February 2010 Archives

More on Onion's "Rules Grammar Change"


Just out of curiousity, I thought I would transcribe the satiric announcement of a mandated grammar change from the U.S. Grammar Secretary to Anglo-Saxon syntax. Below is the text of the announcement.

Rules grammar change. English traditional replaced to be new syntax. The Onion News it's. Redland Doyle I'm. The U.S. Grammar Secretary that no more will rules English follow announced today. The changes verb, verb clauses and adjectives placing involved frequent with random shuffling or elimination conjunctions and prepositions of.

Grammar Secretary to according, "Is new structure loosely on obscure 800-year old pre-medieval Anglo Saxon syntax based." This week, beginning America across all dictionaries, highway signs and other books or objects writing upon revised to fit new syntax will be.

And the approximate "unrevised" syntax translation:

Grammar rules change. Traditional English to be replaced [by] new syntax. It's the Onion news. I'm Redland Doyle. The U.S. Grammar Secretary announced today that rules will follow English no more (??). The changes involved verb, verb clause[s] and adjective placing with random shuffling or elimination of conjunctions and prepositions.

According to [the] Grammar Secretary, "[The] new structure is loosely based on obscure 800-year old pre-medievel Anglo Saxon syntax." Beginning this week all dictionaries, highway signs and other books or objects written/(writing) upon (??) will be revised to fit new syntax.

Are there any patterns to be observed - not too much. Yoda was much more consistent in his rearranged English. But hey, just a joke it is. It to kill make doesn't sense.
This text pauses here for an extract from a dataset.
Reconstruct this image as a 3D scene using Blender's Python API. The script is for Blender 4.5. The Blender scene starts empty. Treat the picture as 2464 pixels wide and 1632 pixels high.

Onion Announces Change in English Grammar


Finally the dream of all presciptivists comes true as the U.S. Grammar Secretary mandates a complete overhaul of the English word order, apparently back to the Old English period (but without the messy archaic case and verb endings).

Obviously, it's a great demonstration of the futility of mandating grammar rules on a long term basis. Personally, I don't think the grammar secretary went far enough - I would have liked to have seen the restoration of all eight original Indo-European cases.

From "Adams" to "Adama" - Switching in the "Ethnic" /d/


Found another good linguistic moment from sci-fi, specifically Battlestar Galactica 2.0 prequel Caprica

A little background first - One of the more popular characters in the Battlestar Galactica series is Commander Adama. In the 1970's original "Adama" was a personal name for the character played by Lorne Greene (apparently they only had single names then). In the 2000's update, "Adama" was actually a family name, so the new Commander Adama (Edward James Olmos) was actually "William Adama."

In the Caprica prequel, the storyline goes back 58 years (before the Cylons nuked the Colonies), but it still features the Adama family. Except that in the pilot, it wasn't the "Adama" family, but the "Adams" family. Apparently Commander Adama's father, Joseph Adama (Esai Morales) had wanted to assimilate into Caprican (i.e. Anglo) culture and had changed his original "Tauron" (i.e. non-Anglo) family name from the original "Adama" to "Adams". After Joseph's family suffers a terrible tragedy, he re-evaluates his Tauron heritage and decides to return to using his original family name.

This is cool from a sociolinguistic point of view and you can see a good commentary, but my favorite moment is actually phonetic. We have a great scene where Joseph Adama reveals his true family name to young William...but with a Spanish dental /d/ instead of an English alveolar /d/.

Esai Morales is, of course, a Latino actor (specifically of Puerto Rican heritage) and a Spanish speaker. Now in English, the sound /d/ which is pronounced with the tongue on the ridge behind the teeth - hence phoneticians describe English /d/ as "avleolar d". Spanish on the other hand, pronounces /d/ with the tongue touching the back of the teeth - hence a "dental /d/".

When Esai Morales is speaking English, he generally uses an alveolar /d/, but clearly he is bilingual enough to switch into Spanish pronunciation mode when he wants - as he did with "Adama." When he did that, it definitely emphasized that Adama was NOT a local Caprican name. Well done!

On a final note, Esai Morales commented that the Taurons are any non-Anglo group, not just a "Latino" group. For imstance Joseph Adama's full Tauron name is Yousef Adama (with a Middle Eastern twist). Morales also points out that not all Taurons have the same skin tone, so we do see some red heads in the scruffy Tauron bar (generic non-English Celtic anyone?).

I'll be interested to see where this "Tauron" distinction goes, but we can verify a Spanish dental /d/ in the mix...at least in the Adama family.

Postscript: Feb 26

The most extreme change in the pronunciation of "Adama" only happens once, when Joseph first explains it to his son William. Later, it appears that the actor Morales uses a pronunciation more consistent with English. Interesting.